Mr. Leahy said he requested documents in November concerning CIA interrogation methods and described the administration's offer to work with Congress after Democrats take over tomorrow as "political lip service."
"I have advised the attorney general that I plan to pursue this matter further at the committee's first oversight hearing of the Department of Justice," he said.
In November, Mr. Leahy told Attorney General Alberto R. Gonzales that the CIA had disclosed the existence of two interrogation-related documents -- a presidential directive regarding the agency's interrogation methods and detention facilities located outside of the United States, and a Justice Department memo regarding CIA interrogation methods.

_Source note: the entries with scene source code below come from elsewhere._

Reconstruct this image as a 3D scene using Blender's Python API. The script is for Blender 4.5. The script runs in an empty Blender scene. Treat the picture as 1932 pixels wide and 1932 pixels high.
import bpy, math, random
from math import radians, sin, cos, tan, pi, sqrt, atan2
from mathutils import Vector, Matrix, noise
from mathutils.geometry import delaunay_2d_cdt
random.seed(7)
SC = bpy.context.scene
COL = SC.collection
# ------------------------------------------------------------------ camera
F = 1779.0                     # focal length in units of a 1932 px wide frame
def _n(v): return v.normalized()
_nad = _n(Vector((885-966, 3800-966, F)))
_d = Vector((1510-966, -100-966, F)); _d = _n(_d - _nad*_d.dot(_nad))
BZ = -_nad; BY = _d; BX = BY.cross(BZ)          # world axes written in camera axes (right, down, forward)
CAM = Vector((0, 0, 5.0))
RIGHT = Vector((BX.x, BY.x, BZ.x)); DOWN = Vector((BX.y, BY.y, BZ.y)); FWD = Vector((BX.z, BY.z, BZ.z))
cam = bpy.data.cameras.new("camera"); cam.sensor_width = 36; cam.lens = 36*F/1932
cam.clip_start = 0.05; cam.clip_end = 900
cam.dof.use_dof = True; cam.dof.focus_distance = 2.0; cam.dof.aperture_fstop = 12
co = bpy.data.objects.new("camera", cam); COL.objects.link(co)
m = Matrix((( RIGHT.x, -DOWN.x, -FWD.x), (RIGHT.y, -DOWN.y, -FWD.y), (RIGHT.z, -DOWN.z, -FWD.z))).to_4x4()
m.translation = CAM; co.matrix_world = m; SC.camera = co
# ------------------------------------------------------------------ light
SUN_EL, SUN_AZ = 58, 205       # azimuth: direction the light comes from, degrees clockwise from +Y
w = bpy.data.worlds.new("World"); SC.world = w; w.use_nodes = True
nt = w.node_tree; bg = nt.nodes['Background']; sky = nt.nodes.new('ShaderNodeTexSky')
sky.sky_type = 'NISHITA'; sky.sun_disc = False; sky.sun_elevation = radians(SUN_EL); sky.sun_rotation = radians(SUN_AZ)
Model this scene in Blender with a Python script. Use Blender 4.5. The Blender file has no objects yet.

The CIA disclosures came during an ongoing Freedom of Information Act lawsuit brought by the American Civil Liberties Union.
"Prisoner abuse is one aspect of a broader problem, which includes the use of so-called 'extraordinary renditions' to send people to other countries where they will be subject to torture," Mr. Leahy said. "We diminish our own values as a nation -- and lose credibility as an advocate of human rights around the world -- by engaging in, or outsourcing, torture."
His request for documents included records describing CIA interrogation methods or policies for the treatment of detainees, including a directive signed by Mr. Bush governing CIA interrogation methods. He also sought documents regarding the legality of specific interrogation tactics.
In September, the Republican-controlled Congress passed a bill giving Mr. Bush wide latitude in interrogating and detaining captured enemy combatants. Democrats opposed the measure and have vowed to revisit the issue once they take control of Congress.
Mr. Leahy, joined by several Democrats and outgoing Republican Chairman Arlen Specter of Pennsylvania, have challenged a provision in the bill that prohibits a detainee from protesting his detention in court. They have argued that it is unconstitutional.